--- Start Data shown ---
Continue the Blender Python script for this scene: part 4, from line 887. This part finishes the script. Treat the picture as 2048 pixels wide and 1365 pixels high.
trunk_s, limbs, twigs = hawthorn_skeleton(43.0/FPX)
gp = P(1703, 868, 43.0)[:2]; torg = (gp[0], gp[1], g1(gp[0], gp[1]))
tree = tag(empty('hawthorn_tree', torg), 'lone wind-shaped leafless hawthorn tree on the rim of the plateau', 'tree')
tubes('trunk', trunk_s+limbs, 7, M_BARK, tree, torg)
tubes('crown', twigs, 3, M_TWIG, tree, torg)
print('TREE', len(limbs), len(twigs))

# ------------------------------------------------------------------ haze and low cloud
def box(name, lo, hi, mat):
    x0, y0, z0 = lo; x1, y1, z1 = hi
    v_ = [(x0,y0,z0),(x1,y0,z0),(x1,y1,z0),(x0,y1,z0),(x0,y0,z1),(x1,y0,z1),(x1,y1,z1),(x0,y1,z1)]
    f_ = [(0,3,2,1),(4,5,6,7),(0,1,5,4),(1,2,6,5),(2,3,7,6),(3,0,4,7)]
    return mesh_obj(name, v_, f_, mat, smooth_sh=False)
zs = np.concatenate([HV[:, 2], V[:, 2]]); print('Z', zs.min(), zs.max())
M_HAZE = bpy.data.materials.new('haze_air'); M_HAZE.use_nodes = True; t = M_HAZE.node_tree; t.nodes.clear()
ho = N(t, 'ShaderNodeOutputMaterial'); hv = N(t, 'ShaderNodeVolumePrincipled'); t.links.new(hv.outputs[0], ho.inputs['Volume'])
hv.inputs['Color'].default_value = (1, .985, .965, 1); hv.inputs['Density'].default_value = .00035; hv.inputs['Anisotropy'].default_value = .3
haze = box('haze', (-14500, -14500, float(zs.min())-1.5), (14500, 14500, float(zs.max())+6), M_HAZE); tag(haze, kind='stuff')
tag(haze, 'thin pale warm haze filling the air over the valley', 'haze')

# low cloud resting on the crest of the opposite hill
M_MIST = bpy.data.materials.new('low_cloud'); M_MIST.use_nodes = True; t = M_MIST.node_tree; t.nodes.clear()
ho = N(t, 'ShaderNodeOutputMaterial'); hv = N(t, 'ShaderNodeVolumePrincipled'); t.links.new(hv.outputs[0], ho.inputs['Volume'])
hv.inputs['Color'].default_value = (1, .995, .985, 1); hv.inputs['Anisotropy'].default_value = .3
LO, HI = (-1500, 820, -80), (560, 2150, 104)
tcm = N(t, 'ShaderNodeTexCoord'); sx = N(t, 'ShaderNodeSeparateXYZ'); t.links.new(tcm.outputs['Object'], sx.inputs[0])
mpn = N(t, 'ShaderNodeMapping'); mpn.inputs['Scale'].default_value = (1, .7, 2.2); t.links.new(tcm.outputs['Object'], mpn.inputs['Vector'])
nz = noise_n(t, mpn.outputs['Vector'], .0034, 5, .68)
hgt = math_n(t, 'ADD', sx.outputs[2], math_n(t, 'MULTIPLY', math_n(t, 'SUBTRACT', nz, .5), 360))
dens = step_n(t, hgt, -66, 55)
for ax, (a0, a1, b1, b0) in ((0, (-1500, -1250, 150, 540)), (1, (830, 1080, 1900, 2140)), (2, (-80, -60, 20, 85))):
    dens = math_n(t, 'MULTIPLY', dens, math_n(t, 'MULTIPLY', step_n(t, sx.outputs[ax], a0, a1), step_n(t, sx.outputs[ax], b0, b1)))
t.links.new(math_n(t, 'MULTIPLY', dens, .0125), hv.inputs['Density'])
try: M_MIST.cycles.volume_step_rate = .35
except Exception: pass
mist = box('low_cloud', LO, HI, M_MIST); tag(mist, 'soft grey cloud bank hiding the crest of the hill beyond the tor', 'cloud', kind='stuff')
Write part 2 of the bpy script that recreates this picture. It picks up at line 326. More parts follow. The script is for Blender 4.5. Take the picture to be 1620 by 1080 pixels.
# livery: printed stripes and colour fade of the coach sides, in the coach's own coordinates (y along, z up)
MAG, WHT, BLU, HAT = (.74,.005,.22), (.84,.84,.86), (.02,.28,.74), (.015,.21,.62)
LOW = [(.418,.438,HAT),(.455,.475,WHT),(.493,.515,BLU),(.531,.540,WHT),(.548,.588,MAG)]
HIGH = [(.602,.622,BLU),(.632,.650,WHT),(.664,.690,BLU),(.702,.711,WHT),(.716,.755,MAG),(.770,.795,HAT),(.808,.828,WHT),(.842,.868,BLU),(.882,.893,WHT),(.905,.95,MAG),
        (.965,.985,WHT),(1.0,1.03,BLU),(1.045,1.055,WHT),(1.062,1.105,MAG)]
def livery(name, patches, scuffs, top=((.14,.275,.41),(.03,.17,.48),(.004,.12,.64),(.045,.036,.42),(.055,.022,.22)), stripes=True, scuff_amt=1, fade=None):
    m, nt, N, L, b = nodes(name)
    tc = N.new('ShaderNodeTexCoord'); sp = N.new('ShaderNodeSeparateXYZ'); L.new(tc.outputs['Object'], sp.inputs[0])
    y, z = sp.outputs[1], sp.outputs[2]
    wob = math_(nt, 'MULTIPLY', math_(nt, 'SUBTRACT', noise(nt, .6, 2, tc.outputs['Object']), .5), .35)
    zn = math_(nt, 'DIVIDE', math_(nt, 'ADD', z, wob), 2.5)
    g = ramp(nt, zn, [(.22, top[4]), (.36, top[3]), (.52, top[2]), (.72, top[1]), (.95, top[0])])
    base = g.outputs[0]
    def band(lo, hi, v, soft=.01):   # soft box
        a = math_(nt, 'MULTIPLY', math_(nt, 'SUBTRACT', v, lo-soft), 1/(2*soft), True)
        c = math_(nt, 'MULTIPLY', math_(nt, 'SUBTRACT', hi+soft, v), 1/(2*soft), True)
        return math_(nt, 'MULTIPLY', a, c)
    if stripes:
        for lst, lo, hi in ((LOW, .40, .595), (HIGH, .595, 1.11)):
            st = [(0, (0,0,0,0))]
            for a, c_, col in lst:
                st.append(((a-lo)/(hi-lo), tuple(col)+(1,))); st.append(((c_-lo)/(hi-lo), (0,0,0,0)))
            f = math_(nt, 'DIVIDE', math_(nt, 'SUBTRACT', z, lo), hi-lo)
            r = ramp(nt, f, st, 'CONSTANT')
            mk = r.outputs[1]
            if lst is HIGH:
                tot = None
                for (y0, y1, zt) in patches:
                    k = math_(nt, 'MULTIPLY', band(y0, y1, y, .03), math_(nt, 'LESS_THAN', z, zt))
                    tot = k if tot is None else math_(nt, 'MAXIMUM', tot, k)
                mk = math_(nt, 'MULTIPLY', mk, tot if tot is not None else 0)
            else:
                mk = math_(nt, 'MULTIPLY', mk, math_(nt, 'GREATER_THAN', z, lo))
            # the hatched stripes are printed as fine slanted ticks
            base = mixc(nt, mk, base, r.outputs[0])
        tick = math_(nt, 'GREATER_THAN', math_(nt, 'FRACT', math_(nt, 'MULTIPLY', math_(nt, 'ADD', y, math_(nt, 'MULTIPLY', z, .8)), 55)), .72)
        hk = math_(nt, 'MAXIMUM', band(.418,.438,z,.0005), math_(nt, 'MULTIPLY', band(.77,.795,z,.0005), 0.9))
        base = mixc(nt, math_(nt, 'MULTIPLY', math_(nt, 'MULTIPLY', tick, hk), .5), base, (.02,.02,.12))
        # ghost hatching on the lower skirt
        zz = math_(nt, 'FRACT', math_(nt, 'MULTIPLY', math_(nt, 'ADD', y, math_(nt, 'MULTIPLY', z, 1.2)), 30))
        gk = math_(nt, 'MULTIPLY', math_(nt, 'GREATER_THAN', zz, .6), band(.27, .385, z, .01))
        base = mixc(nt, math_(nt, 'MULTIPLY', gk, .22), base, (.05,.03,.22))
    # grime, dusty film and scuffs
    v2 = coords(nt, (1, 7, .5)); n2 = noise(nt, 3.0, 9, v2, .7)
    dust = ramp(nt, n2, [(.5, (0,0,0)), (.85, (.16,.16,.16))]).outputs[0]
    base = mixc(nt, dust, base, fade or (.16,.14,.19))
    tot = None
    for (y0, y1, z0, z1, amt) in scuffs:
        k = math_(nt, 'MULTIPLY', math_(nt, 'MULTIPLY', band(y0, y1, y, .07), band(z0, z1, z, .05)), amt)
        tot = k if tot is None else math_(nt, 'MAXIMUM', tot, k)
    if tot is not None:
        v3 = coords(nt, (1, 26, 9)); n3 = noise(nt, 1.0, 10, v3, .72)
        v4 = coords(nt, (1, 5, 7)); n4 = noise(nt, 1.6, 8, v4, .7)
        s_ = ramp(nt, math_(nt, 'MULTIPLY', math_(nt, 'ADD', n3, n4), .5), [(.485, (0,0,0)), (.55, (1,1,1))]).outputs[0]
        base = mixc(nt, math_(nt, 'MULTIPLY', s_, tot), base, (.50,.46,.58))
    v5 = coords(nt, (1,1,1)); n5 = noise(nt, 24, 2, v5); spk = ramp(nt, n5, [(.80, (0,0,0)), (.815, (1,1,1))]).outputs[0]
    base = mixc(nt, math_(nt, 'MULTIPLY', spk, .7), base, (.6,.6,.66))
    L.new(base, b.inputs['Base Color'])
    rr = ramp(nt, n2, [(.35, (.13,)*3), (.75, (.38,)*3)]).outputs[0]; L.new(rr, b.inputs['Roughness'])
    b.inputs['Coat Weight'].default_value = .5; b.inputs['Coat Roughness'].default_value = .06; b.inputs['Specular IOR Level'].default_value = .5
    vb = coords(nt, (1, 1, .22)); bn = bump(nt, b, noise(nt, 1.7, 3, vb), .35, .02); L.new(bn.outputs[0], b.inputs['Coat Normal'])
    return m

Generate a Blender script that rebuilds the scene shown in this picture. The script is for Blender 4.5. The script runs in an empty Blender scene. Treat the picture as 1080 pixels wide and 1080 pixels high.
--- End Data shown ---
## What is being asked
Quote the data above verbatim from its first line to the line that includes "print('TREE', len(limbs), len(twigs))", with both boundary lines retained.

## Answer to the problem
Continue the Blender Python script for this scene: part 4, from line 887. This part finishes the script. Treat the picture as 2048 pixels wide and 1365 pixels high.
trunk_s, limbs, twigs = hawthorn_skeleton(43.0/FPX)
gp = P(1703, 868, 43.0)[:2]; torg = (gp[0], gp[1], g1(gp[0], gp[1]))
tree = tag(empty('hawthorn_tree', torg), 'lone wind-shaped leafless hawthorn tree on the rim of the plateau', 'tree')
tubes('trunk', trunk_s+limbs, 7, M_BARK, tree, torg)
tubes('crown', twigs, 3, M_TWIG, tree, torg)
print('TREE', len(limbs), len(twigs))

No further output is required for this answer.